I wonder if she did impress him. Or if he is oblivious to her. If he is such a hot shot artist with thousands of fans, he might be too busy—i.e. actually have a life—to read every little tweet about him. I'm pondering whether this is a case of a parasocial relationship, in which the fan has an imagined belief that they have a special bond with their idol, but it is actually a one-sided crush that may lead to Celebrity Worship Syndrome.

Also, I'm not sure if CALL ME CRAZY!! @Mignon_Devitt's attempt to call me out on Twitter in order to protect her idol Snotkop will have the desired effect. Her tweet just caused more people to read what I wrote, and what I wrote about was the lack of originality in Afrikaans music and I pointed out how Snotkop—in his own words—“take songs and translate them into Afrikaans.” Not only does he make Afrikaans covers of international bands such as The Offspring, but he also copies melodic parts from other songs for use in his songs, such as using parts of Suzanne Vega's “Tom's Diner” in his “Shut up en soen my.” Now more people who did not know that Snotkop “take[s] songs and translate them into Afrikaans” will read about him and my opinion on mainstream Afrikaans music's lack of originality. Because the Internet gives priority to sites that have links to it, @Mignon_Devitt has now made my blog-post more popular, which means more traffic will be directed to my page when they do an Internet search for “Snotkop”.

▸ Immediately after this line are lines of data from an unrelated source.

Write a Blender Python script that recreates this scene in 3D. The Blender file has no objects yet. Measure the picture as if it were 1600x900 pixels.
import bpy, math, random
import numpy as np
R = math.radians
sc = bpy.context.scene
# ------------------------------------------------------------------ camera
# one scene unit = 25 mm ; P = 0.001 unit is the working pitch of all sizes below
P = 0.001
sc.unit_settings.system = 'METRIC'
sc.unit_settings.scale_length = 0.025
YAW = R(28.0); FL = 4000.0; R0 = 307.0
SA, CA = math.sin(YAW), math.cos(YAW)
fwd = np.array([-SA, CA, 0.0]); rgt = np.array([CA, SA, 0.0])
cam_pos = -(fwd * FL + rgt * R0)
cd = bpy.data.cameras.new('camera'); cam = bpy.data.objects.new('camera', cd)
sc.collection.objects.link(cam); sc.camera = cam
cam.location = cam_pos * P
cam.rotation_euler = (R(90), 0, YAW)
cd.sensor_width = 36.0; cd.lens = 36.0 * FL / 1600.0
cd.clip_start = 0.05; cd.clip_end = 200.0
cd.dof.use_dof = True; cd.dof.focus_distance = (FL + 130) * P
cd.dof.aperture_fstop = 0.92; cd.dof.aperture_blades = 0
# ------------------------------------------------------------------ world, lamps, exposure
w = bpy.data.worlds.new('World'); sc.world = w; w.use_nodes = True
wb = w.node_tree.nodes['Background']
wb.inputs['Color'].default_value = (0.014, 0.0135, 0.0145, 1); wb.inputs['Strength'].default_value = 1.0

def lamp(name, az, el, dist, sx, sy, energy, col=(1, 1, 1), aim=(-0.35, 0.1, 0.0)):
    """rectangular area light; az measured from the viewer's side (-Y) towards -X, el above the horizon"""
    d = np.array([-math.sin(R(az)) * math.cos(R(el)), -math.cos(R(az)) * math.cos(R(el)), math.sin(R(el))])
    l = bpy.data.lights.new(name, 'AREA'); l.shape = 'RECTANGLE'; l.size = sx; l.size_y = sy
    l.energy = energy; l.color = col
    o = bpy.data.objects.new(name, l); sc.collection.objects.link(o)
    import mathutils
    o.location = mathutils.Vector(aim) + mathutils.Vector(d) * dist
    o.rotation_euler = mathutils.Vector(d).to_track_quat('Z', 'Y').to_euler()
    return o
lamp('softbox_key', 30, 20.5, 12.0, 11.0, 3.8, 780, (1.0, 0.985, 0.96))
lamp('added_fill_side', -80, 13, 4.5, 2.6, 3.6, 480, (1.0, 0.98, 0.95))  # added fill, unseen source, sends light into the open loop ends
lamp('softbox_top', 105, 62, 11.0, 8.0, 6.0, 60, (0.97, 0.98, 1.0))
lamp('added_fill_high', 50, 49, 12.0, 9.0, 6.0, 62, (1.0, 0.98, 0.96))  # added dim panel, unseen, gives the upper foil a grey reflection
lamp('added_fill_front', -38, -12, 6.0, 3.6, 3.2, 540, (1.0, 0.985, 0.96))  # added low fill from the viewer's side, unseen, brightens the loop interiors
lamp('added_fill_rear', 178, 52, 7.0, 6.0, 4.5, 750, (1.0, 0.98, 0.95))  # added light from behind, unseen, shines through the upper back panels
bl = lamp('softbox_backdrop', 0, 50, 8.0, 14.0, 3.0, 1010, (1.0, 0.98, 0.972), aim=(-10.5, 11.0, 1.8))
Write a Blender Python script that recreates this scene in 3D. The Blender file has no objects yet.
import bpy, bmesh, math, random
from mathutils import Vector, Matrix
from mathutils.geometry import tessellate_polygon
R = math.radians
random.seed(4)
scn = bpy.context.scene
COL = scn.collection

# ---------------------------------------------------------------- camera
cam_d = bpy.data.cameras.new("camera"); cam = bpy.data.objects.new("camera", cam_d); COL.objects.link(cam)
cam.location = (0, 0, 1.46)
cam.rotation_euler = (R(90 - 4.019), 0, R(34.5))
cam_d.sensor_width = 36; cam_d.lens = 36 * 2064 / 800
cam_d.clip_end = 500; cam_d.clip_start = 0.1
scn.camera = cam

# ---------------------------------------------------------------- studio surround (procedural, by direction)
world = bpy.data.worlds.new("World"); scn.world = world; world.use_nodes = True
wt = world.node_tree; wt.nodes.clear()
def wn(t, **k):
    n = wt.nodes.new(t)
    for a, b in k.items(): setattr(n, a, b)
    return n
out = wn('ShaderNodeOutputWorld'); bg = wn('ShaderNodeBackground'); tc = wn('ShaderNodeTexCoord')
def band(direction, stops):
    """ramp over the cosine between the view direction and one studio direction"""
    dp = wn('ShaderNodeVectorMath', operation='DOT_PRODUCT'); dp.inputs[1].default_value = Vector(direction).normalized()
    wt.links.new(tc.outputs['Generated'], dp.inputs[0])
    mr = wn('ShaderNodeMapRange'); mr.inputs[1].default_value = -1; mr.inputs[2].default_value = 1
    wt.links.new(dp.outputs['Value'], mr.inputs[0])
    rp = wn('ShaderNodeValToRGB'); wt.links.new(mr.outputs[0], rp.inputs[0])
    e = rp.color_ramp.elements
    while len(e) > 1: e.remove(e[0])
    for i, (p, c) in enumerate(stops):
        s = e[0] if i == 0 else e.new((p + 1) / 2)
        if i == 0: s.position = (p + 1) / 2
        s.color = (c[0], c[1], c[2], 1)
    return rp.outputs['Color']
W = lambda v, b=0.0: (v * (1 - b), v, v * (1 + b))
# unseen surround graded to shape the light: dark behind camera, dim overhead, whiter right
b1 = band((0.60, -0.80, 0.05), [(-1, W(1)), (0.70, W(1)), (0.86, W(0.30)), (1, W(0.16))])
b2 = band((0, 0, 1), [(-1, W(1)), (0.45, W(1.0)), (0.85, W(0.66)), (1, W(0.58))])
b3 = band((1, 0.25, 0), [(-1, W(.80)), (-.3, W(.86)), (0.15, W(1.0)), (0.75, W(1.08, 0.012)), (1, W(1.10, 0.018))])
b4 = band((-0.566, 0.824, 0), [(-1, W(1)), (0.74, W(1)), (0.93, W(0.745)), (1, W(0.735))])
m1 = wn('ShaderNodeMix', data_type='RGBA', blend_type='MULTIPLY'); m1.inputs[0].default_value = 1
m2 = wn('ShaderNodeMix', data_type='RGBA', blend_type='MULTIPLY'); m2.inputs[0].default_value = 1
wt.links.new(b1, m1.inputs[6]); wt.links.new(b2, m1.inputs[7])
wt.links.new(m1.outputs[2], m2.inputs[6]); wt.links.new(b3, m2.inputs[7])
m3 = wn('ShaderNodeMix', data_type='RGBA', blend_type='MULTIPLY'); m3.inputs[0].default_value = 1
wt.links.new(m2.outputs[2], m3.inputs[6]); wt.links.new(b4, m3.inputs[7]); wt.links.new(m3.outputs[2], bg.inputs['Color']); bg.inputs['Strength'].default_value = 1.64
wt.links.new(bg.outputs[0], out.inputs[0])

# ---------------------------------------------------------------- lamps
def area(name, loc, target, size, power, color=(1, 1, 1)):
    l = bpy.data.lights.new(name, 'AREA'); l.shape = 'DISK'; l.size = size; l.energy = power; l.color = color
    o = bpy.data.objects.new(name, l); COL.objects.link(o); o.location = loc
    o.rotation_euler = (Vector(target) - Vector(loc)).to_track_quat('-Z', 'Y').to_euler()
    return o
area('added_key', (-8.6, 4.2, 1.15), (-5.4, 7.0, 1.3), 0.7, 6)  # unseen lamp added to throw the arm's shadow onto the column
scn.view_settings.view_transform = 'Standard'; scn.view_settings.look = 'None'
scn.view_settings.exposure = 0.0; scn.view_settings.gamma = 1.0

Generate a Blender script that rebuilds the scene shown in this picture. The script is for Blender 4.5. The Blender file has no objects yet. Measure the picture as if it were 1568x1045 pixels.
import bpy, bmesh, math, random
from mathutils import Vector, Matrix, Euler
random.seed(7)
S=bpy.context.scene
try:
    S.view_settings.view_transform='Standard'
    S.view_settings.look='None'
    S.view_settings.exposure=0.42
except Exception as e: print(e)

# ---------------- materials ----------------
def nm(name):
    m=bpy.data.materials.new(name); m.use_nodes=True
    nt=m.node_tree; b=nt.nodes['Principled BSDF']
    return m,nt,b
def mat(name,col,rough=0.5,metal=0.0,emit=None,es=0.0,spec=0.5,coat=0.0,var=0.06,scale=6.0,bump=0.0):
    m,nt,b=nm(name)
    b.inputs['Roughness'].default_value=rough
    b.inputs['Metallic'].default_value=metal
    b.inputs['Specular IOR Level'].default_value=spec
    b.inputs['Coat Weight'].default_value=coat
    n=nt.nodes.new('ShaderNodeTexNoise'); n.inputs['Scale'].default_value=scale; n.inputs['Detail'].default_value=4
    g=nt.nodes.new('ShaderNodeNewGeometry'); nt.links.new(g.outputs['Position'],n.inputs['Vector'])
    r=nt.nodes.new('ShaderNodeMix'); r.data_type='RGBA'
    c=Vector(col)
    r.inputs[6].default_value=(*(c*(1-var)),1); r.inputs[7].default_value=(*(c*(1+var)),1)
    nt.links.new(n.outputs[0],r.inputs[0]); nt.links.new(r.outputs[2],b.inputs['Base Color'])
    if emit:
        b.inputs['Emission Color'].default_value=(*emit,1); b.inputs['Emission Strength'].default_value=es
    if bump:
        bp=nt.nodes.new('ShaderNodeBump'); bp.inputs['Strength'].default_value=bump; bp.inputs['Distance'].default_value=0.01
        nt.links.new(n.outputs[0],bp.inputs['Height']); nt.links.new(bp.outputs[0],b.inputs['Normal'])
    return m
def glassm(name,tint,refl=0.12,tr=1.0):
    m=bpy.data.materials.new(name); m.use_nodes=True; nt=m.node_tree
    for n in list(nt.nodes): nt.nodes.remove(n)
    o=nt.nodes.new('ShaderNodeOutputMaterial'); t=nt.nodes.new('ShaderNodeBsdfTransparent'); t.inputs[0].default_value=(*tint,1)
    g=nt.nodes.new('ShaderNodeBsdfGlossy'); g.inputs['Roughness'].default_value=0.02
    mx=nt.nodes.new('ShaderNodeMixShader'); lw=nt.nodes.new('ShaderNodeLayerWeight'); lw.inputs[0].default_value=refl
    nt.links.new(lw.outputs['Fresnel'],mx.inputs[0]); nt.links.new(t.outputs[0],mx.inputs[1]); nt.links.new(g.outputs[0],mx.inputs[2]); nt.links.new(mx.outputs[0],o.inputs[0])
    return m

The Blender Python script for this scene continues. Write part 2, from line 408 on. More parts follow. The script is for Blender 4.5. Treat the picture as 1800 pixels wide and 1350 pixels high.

I have sympathy for CALL ME CRAZY!! @Mignon_Devitt—I have been quite smitten with a musician many years ago too. I “met” the Afrikaans cabaret diva Amanda Strydom on two occasions. The first time, I took a CD to be signed by her after a concert and when I got to the front of the line I was so awed to be in her presence that I couldn't even say my name. The second time I saw her after a show, I gave her some of my poetry naively thinking that she would be so impressed that she would turn them into songs, and I blurted out one of the most unoriginal things one could say as a fan: “I am your biggest fan!” To this day I am embarrassed to have acted like that. Thankfully I'm sure Amanda Strydom has forgotten about my silly behaviour—purely because so many other fans have uttered those same unoriginal words.

So CALL ME CRAZY!! @Mignon_Devitt, I empathise, and I'm sure I'd be offended too if someone said that Amanda Strydom doesn't have much of a voice. (Luckily for me and other Amanda Strydom fans such an accusation is unfounded.) I do apologise if my post caused you distress, but I also have the right to my opinion, just as you have the right to say that what I wrote is “shit.” May Snotkop realises what a wonderful, devoted, loyal fan he has in you.

By the way, I have nothing against Snotkop. He looks like a cool dude. And in all honesty, I haven't heard much (hardly any) of his music since I wrote that post in 2010. Maybe his music is more original and less superficial four years later. I don't know. I'm not a fan, so I'm not following his musical evolution.